Copy all the material that follows, keeping every character the same.

>>>

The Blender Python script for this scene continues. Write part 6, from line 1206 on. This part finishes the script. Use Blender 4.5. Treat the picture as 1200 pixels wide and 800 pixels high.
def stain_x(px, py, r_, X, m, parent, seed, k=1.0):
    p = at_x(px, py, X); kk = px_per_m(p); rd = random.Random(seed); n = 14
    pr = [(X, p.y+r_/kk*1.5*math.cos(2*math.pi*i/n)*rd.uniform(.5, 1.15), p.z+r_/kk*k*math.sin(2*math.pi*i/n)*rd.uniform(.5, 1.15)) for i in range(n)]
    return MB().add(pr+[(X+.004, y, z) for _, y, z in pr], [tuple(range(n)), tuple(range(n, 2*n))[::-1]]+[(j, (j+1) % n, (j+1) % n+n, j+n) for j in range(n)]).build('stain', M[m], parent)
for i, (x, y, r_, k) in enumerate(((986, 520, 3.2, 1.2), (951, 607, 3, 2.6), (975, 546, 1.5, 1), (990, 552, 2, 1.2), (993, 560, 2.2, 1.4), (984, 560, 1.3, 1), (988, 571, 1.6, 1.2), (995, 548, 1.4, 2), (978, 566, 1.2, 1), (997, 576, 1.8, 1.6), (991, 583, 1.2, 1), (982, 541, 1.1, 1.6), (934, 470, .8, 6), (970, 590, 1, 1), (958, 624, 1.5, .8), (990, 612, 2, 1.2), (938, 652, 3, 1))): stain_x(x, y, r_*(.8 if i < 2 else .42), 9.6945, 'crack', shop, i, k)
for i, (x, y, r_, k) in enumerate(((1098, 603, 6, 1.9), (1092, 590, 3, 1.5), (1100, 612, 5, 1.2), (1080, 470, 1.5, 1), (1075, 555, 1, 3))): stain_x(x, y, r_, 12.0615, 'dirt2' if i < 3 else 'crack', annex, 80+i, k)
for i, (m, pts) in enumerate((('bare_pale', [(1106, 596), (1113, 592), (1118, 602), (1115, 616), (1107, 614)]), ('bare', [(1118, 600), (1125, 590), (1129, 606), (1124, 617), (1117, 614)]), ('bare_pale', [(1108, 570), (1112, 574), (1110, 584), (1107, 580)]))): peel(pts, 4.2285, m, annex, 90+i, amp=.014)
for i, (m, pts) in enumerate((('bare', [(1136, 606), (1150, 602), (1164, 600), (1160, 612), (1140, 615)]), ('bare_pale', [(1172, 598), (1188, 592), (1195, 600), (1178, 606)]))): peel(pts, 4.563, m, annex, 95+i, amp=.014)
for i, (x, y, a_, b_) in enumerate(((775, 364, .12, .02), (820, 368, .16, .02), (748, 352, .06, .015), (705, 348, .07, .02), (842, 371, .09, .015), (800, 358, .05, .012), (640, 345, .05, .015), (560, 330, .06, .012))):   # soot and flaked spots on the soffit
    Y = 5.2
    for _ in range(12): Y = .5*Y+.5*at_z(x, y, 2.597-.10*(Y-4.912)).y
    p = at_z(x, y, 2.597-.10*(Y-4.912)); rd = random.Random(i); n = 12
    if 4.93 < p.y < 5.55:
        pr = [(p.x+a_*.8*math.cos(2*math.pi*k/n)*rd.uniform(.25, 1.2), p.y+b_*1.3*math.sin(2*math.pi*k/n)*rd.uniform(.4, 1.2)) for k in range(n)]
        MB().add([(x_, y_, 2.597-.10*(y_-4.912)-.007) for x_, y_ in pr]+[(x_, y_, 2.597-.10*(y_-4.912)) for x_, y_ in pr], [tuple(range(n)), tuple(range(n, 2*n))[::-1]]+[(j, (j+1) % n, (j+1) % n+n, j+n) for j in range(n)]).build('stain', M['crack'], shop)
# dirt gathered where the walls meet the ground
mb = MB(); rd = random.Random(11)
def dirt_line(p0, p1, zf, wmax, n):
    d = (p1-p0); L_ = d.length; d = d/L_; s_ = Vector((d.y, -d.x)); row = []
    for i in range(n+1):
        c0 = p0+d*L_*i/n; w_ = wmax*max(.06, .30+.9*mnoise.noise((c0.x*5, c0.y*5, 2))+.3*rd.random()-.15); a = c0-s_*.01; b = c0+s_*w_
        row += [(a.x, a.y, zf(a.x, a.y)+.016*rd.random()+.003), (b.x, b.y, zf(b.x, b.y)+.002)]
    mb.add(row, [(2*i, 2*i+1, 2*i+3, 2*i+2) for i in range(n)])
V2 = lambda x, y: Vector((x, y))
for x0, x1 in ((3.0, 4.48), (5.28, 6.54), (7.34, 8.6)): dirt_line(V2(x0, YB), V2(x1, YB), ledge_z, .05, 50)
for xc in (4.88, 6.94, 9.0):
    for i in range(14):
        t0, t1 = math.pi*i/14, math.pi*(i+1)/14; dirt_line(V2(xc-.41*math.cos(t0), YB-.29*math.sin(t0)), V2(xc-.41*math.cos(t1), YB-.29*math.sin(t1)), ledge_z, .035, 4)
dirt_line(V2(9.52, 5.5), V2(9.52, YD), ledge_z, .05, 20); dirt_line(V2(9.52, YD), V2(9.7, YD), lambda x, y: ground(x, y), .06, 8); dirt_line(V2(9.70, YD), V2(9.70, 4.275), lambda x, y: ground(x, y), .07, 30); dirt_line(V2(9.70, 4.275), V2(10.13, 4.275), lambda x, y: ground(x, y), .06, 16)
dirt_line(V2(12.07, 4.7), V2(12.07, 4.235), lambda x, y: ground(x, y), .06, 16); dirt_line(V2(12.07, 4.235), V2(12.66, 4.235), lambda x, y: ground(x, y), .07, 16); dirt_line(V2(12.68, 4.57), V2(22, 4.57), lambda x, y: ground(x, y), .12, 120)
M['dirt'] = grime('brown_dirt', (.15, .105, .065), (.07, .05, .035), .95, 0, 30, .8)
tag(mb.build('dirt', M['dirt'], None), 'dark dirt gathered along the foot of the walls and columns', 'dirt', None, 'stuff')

<<<

Correct answer>
The Blender Python script for this scene continues. Write part 6, from line 1206 on. This part finishes the script. Use Blender 4.5. Treat the picture as 1200 pixels wide and 800 pixels high.
def stain_x(px, py, r_, X, m, parent, seed, k=1.0):
    p = at_x(px, py, X); kk = px_per_m(p); rd = random.Random(seed); n = 14
    pr = [(X, p.y+r_/kk*1.5*math.cos(2*math.pi*i/n)*rd.uniform(.5, 1.15), p.z+r_/kk*k*math.sin(2*math.pi*i/n)*rd.uniform(.5, 1.15)) for i in range(n)]
    return MB().add(pr+[(X+.004, y, z) for _, y, z in pr], [tuple(range(n)), tuple(range(n, 2*n))[::-1]]+[(j, (j+1) % n, (j+1) % n+n, j+n) for j in range(n)]).build('stain', M[m], parent)
for i, (x, y, r_, k) in enumerate(((986, 520, 3.2, 1.2), (951, 607, 3, 2.6), (975, 546, 1.5, 1), (990, 552, 2, 1.2), (993, 560, 2.2, 1.4), (984, 560, 1.3, 1), (988, 571, 1.6, 1.2), (995, 548, 1.4, 2), (978, 566, 1.2, 1), (997, 576, 1.8, 1.6), (991, 583, 1.2, 1), (982, 541, 1.1, 1.6), (934, 470, .8, 6), (970, 590, 1, 1), (958, 624, 1.5, .8), (990, 612, 2, 1.2), (938, 652, 3, 1))): stain_x(x, y, r_*(.8 if i < 2 else .42), 9.6945, 'crack', shop, i, k)
for i, (x, y, r_, k) in enumerate(((1098, 603, 6, 1.9), (1092, 590, 3, 1.5), (1100, 612, 5, 1.2), (1080, 470, 1.5, 1), (1075, 555, 1, 3))): stain_x(x, y, r_, 12.0615, 'dirt2' if i < 3 else 'crack', annex, 80+i, k)
for i, (m, pts) in enumerate((('bare_pale', [(1106, 596), (1113, 592), (1118, 602), (1115, 616), (1107, 614)]), ('bare', [(1118, 600), (1125, 590), (1129, 606), (1124, 617), (1117, 614)]), ('bare_pale', [(1108, 570), (1112, 574), (1110, 584), (1107, 580)]))): peel(pts, 4.2285, m, annex, 90+i, amp=.014)
for i, (m, pts) in enumerate((('bare', [(1136, 606), (1150, 602), (1164, 600), (1160, 612), (1140, 615)]), ('bare_pale', [(1172, 598), (1188, 592), (1195, 600), (1178, 606)]))): peel(pts, 4.563, m, annex, 95+i, amp=.014)
for i, (x, y, a_, b_) in enumerate(((775, 364, .12, .02), (820, 368, .16, .02), (748, 352, .06, .015), (705, 348, .07, .02), (842, 371, .09, .015), (800, 358, .05, .012), (640, 345, .05, .015), (560, 330, .06, .012))):   # soot and flaked spots on the soffit
    Y = 5.2
    for _ in range(12): Y = .5*Y+.5*at_z(x, y, 2.597-.10*(Y-4.912)).y
    p = at_z(x, y, 2.597-.10*(Y-4.912)); rd = random.Random(i); n = 12
    if 4.93 < p.y < 5.55:
        pr = [(p.x+a_*.8*math.cos(2*math.pi*k/n)*rd.uniform(.25, 1.2), p.y+b_*1.3*math.sin(2*math.pi*k/n)*rd.uniform(.4, 1.2)) for k in range(n)]
        MB().add([(x_, y_, 2.597-.10*(y_-4.912)-.007) for x_, y_ in pr]+[(x_, y_, 2.597-.10*(y_-4.912)) for x_, y_ in pr], [tuple(range(n)), tuple(range(n, 2*n))[::-1]]+[(j, (j+1) % n, (j+1) % n+n, j+n) for j in range(n)]).build('stain', M['crack'], shop)
# dirt gathered where the walls meet the ground
mb = MB(); rd = random.Random(11)
def dirt_line(p0, p1, zf, wmax, n):
    d = (p1-p0); L_ = d.length; d = d/L_; s_ = Vector((d.y, -d.x)); row = []
    for i in range(n+1):
        c0 = p0+d*L_*i/n; w_ = wmax*max(.06, .30+.9*mnoise.noise((c0.x*5, c0.y*5, 2))+.3*rd.random()-.15); a = c0-s_*.01; b = c0+s_*w_
        row += [(a.x, a.y, zf(a.x, a.y)+.016*rd.random()+.003), (b.x, b.y, zf(b.x, b.y)+.002)]
    mb.add(row, [(2*i, 2*i+1, 2*i+3, 2*i+2) for i in range(n)])
V2 = lambda x, y: Vector((x, y))
for x0, x1 in ((3.0, 4.48), (5.28, 6.54), (7.34, 8.6)): dirt_line(V2(x0, YB), V2(x1, YB), ledge_z, .05, 50)
for xc in (4.88, 6.94, 9.0):
    for i in range(14):
        t0, t1 = math.pi*i/14, math.pi*(i+1)/14; dirt_line(V2(xc-.41*math.cos(t0), YB-.29*math.sin(t0)), V2(xc-.41*math.cos(t1), YB-.29*math.sin(t1)), ledge_z, .035, 4)
dirt_line(V2(9.52, 5.5), V2(9.52, YD), ledge_z, .05, 20); dirt_line(V2(9.52, YD), V2(9.7, YD), lambda x, y: ground(x, y), .06, 8); dirt_line(V2(9.70, YD), V2(9.70, 4.275), lambda x, y: ground(x, y), .07, 30); dirt_line(V2(9.70, 4.275), V2(10.13, 4.275), lambda x, y: ground(x, y), .06, 16)
dirt_line(V2(12.07, 4.7), V2(12.07, 4.235), lambda x, y: ground(x, y), .06, 16); dirt_line(V2(12.07, 4.235), V2(12.66, 4.235), lambda x, y: ground(x, y), .07, 16); dirt_line(V2(12.68, 4.57), V2(22, 4.57), lambda x, y: ground(x, y), .12, 120)
M['dirt'] = grime('brown_dirt', (.15, .105, .065), (.07, .05, .035), .95, 0, 30, .8)
tag(mb.build('dirt', M['dirt'], None), 'dark dirt gathered along the foot of the walls and columns', 'dirt', None, 'stuff')